Let $\struct {X, \tau_X}$ and $\struct {Y, \tau_Y}$ be topological spaces.

Let $f : \struct {X, \tau_X} \to \struct {Y, \tau_Y}$ be a function.

Let $x \in X$.

Then $f$ is continuous at $x$ if and only if:

for every directed set $\struct {\Lambda, \preceq}$ and net $\family {x_\lambda}_{\lambda \in \Lambda}$ such that $\family {x_\lambda}_{\lambda \in \Lambda}$ converges to $x$ in $\struct {X, \tau_X}$, we have that:

the net $\family {\map f {x_\lambda} }_{\lambda \in \Lambda}$ converges to $\map f x$ in $\struct {Y, \tau_Y}$.

Proof

Necessary Condition

Suppose that $f$ is continuous at $x$.

Let $\struct {\Lambda, \preceq}$ be a directed set.

Let $\family {x_\lambda}_{\lambda \in \Lambda}$ be a net such that $\family {x_\lambda}_{\lambda \in \Lambda}$ converges to $x$.

Let $U$ be an open neighborhood of $\map f x$ in $\struct {Y, \tau_Y}$.

Then there exists an open neighborhood $V$ of $x$ in $\struct {X, \tau_X}$ such that:

$f \sqbrk V \subseteq U$

Since $\family {x_\lambda}_{\lambda \in \Lambda}$ converges to $x$, there exists $\lambda_0 \in \Lambda$ such that:

$x_n \in V$ for all $\lambda \in \Lambda$ with $\lambda_0 \preceq \lambda$.

Then:

$\map f {x_n} \in U$

for $\lambda_0 \preceq \lambda$.

Since $U$ was an arbitrary open neighborhood of $\map f x$ in $\struct {Y, \tau_Y}$, we have that $\family {\map f {x_\lambda} }_{\lambda \in \Lambda}$ converges to $\map f x$.

$\Box$

Sufficient Condition

Suppose that $f$ is not continuous at $x$.

Let $\Lambda$ be the set of open neighborhoods of $\map f x$.

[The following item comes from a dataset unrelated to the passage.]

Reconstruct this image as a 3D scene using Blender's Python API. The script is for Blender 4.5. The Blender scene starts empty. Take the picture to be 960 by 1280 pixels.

Then $\struct {\Lambda, \supseteq}$ is a directed set from Open Neighborhoods of Point form Directed Ordering.

Since $f$ is not continuous at $x$, there exists an open neighborhood of $\map f x$ in $\struct {Y, \tau_Y}$ such that:

$f \sqbrk V \not \subseteq U$

for all open neighborhoods $V$ of $x$ in $\struct {X, \tau_X}$.

So for each open neighborhood $V$ of $x$, we can pick $x_V \in V$ such that:

$\map f {x_V} \not \in U$

Since $U$ is an open neighborhood of $\map f x$, we certainly have:

$\family {\map f {x_V} }_{V \in \Lambda}$ does not converge to $\map f x$.

We show that:

$\family {x_U}_{U \in \Lambda}$ converges to $x$.

If $V$ is an open neighborhood of $x$ and $V \supseteq U$, we have:

$x_U \in U$

so that:

$x_U \in V$

So $\family {x_U}_{U \in \Lambda}$ converges to $x$.

So:

if $f$ is not continuous at $x$, there exists a directed set $\struct {\Lambda, \preceq}$ and a net $\family {x_\lambda}_{\lambda \in \Lambda}$ such that $\family {x_\lambda}_{\lambda \in \Lambda}$ converges to $x$ in $\struct {X, \tau_X}$ but $\family {\map f {x_\lambda} }_{\lambda \in \Lambda}$ does not converge to $\map f x$ in $\struct {Y, \tau_Y}$.

By contraposition, we have the demand.

$\blacksquare$